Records
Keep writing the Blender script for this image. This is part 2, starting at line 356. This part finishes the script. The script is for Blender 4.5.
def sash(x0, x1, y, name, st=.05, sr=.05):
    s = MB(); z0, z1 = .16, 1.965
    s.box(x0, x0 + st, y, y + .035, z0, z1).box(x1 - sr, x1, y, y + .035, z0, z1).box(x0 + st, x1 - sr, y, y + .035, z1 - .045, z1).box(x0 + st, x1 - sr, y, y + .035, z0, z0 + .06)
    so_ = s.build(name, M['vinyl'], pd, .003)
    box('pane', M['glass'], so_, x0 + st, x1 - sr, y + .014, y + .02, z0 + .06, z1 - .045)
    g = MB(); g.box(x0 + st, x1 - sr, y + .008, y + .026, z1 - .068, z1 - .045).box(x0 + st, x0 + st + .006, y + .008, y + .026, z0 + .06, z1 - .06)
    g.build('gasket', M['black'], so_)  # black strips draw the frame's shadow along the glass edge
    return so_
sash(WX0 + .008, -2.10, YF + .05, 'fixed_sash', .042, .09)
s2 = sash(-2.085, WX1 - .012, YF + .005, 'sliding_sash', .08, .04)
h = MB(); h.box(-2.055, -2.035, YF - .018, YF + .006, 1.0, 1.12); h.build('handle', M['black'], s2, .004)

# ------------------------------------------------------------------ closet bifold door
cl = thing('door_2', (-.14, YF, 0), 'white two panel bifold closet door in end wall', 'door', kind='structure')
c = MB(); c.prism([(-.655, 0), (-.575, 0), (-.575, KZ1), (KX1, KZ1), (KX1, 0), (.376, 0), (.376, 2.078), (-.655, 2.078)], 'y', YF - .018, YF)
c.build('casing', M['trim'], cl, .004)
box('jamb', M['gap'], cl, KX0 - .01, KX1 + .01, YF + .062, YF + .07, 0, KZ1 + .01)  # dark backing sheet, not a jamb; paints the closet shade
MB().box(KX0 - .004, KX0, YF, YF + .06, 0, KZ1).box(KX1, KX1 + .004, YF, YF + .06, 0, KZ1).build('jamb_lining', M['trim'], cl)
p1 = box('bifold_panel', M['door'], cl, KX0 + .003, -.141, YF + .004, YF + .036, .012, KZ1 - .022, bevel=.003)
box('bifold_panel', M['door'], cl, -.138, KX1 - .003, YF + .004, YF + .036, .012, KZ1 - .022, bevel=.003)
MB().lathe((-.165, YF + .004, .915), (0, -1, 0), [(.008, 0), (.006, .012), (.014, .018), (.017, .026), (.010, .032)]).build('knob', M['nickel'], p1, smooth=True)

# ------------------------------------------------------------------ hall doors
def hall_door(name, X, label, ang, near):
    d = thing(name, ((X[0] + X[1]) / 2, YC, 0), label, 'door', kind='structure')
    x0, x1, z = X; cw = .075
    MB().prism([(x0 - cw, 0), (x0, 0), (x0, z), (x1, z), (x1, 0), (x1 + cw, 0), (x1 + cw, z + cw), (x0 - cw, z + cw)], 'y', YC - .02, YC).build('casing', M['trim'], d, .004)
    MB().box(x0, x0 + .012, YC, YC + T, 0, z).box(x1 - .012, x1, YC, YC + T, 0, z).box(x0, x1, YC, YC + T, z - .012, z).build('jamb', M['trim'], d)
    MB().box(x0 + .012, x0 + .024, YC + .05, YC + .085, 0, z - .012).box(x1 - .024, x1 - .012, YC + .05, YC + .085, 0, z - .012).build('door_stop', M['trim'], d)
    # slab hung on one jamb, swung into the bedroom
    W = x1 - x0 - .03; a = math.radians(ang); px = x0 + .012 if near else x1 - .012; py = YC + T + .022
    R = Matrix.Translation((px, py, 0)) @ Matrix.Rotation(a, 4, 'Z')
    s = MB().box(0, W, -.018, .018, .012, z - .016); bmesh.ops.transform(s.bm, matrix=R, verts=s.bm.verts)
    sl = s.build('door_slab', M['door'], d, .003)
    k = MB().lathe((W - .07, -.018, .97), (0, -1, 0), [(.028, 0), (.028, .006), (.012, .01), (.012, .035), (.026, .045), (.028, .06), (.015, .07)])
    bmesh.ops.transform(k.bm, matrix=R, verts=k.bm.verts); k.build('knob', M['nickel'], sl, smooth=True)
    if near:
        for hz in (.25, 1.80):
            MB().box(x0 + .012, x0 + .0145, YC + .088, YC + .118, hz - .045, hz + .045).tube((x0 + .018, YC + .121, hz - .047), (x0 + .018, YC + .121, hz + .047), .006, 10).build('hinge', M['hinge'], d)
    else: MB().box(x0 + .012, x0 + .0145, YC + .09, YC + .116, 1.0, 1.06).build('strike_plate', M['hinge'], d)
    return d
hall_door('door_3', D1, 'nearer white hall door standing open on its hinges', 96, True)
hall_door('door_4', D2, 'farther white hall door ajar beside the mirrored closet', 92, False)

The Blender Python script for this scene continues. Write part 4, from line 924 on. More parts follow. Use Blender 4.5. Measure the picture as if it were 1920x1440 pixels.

** Given request **
Output the data above exactly, please, line for line.

** Task response **
Keep writing the Blender script for this image. This is part 2, starting at line 356. This part finishes the script. The script is for Blender 4.5.
def sash(x0, x1, y, name, st=.05, sr=.05):
    s = MB(); z0, z1 = .16, 1.965
    s.box(x0, x0 + st, y, y + .035, z0, z1).box(x1 - sr, x1, y, y + .035, z0, z1).box(x0 + st, x1 - sr, y, y + .035, z1 - .045, z1).box(x0 + st, x1 - sr, y, y + .035, z0, z0 + .06)
    so_ = s.build(name, M['vinyl'], pd, .003)
    box('pane', M['glass'], so_, x0 + st, x1 - sr, y + .014, y + .02, z0 + .06, z1 - .045)
    g = MB(); g.box(x0 + st, x1 - sr, y + .008, y + .026, z1 - .068, z1 - .045).box(x0 + st, x0 + st + .006, y + .008, y + .026, z0 + .06, z1 - .06)
    g.build('gasket', M['black'], so_)  # black strips draw the frame's shadow along the glass edge
    return so_
sash(WX0 + .008, -2.10, YF + .05, 'fixed_sash', .042, .09)
s2 = sash(-2.085, WX1 - .012, YF + .005, 'sliding_sash', .08, .04)
h = MB(); h.box(-2.055, -2.035, YF - .018, YF + .006, 1.0, 1.12); h.build('handle', M['black'], s2, .004)

# ------------------------------------------------------------------ closet bifold door
cl = thing('door_2', (-.14, YF, 0), 'white two panel bifold closet door in end wall', 'door', kind='structure')
c = MB(); c.prism([(-.655, 0), (-.575, 0), (-.575, KZ1), (KX1, KZ1), (KX1, 0), (.376, 0), (.376, 2.078), (-.655, 2.078)], 'y', YF - .018, YF)
c.build('casing', M['trim'], cl, .004)
box('jamb', M['gap'], cl, KX0 - .01, KX1 + .01, YF + .062, YF + .07, 0, KZ1 + .01)  # dark backing sheet, not a jamb; paints the closet shade
MB().box(KX0 - .004, KX0, YF, YF + .06, 0, KZ1).box(KX1, KX1 + .004, YF, YF + .06, 0, KZ1).build('jamb_lining', M['trim'], cl)
p1 = box('bifold_panel', M['door'], cl, KX0 + .003, -.141, YF + .004, YF + .036, .012, KZ1 - .022, bevel=.003)
box('bifold_panel', M['door'], cl, -.138, KX1 - .003, YF + .004, YF + .036, .012, KZ1 - .022, bevel=.003)
MB().lathe((-.165, YF + .004, .915), (0, -1, 0), [(.008, 0), (.006, .012), (.014, .018), (.017, .026), (.010, .032)]).build('knob', M['nickel'], p1, smooth=True)

# ------------------------------------------------------------------ hall doors
def hall_door(name, X, label, ang, near):
    d = thing(name, ((X[0] + X[1]) / 2, YC, 0), label, 'door', kind='structure')
    x0, x1, z = X; cw = .075
    MB().prism([(x0 - cw, 0), (x0, 0), (x0, z), (x1, z), (x1, 0), (x1 + cw, 0), (x1 + cw, z + cw), (x0 - cw, z + cw)], 'y', YC - .02, YC).build('casing', M['trim'], d, .004)
    MB().box(x0, x0 + .012, YC, YC + T, 0, z).box(x1 - .012, x1, YC, YC + T, 0, z).box(x0, x1, YC, YC + T, z - .012, z).build('jamb', M['trim'], d)
    MB().box(x0 + .012, x0 + .024, YC + .05, YC + .085, 0, z - .012).box(x1 - .024, x1 - .012, YC + .05, YC + .085, 0, z - .012).build('door_stop', M['trim'], d)
    # slab hung on one jamb, swung into the bedroom
    W = x1 - x0 - .03; a = math.radians(ang); px = x0 + .012 if near else x1 - .012; py = YC + T + .022
    R = Matrix.Translation((px, py, 0)) @ Matrix.Rotation(a, 4, 'Z')
    s = MB().box(0, W, -.018, .018, .012, z - .016); bmesh.ops.transform(s.bm, matrix=R, verts=s.bm.verts)
    sl = s.build('door_slab', M['door'], d, .003)
    k = MB().lathe((W - .07, -.018, .97), (0, -1, 0), [(.028, 0), (.028, .006), (.012, .01), (.012, .035), (.026, .045), (.028, .06), (.015, .07)])
    bmesh.ops.transform(k.bm, matrix=R, verts=k.bm.verts); k.build('knob', M['nickel'], sl, smooth=True)
    if near:
        for hz in (.25, 1.80):
            MB().box(x0 + .012, x0 + .0145, YC + .088, YC + .118, hz - .045, hz + .045).tube((x0 + .018, YC + .121, hz - .047), (x0 + .018, YC + .121, hz + .047), .006, 10).build('hinge', M['hinge'], d)
    else: MB().box(x0 + .012, x0 + .0145, YC + .09, YC + .116, 1.0, 1.06).build('strike_plate', M['hinge'], d)
    return d
hall_door('door_3', D1, 'nearer white hall door standing open on its hinges', 96, True)
hall_door('door_4', D2, 'farther white hall door ajar beside the mirrored closet', 92, False)

The Blender Python script for this scene continues. Write part 4, from line 924 on. More parts follow. Use Blender 4.5. Measure the picture as if it were 1920x1440 pixels.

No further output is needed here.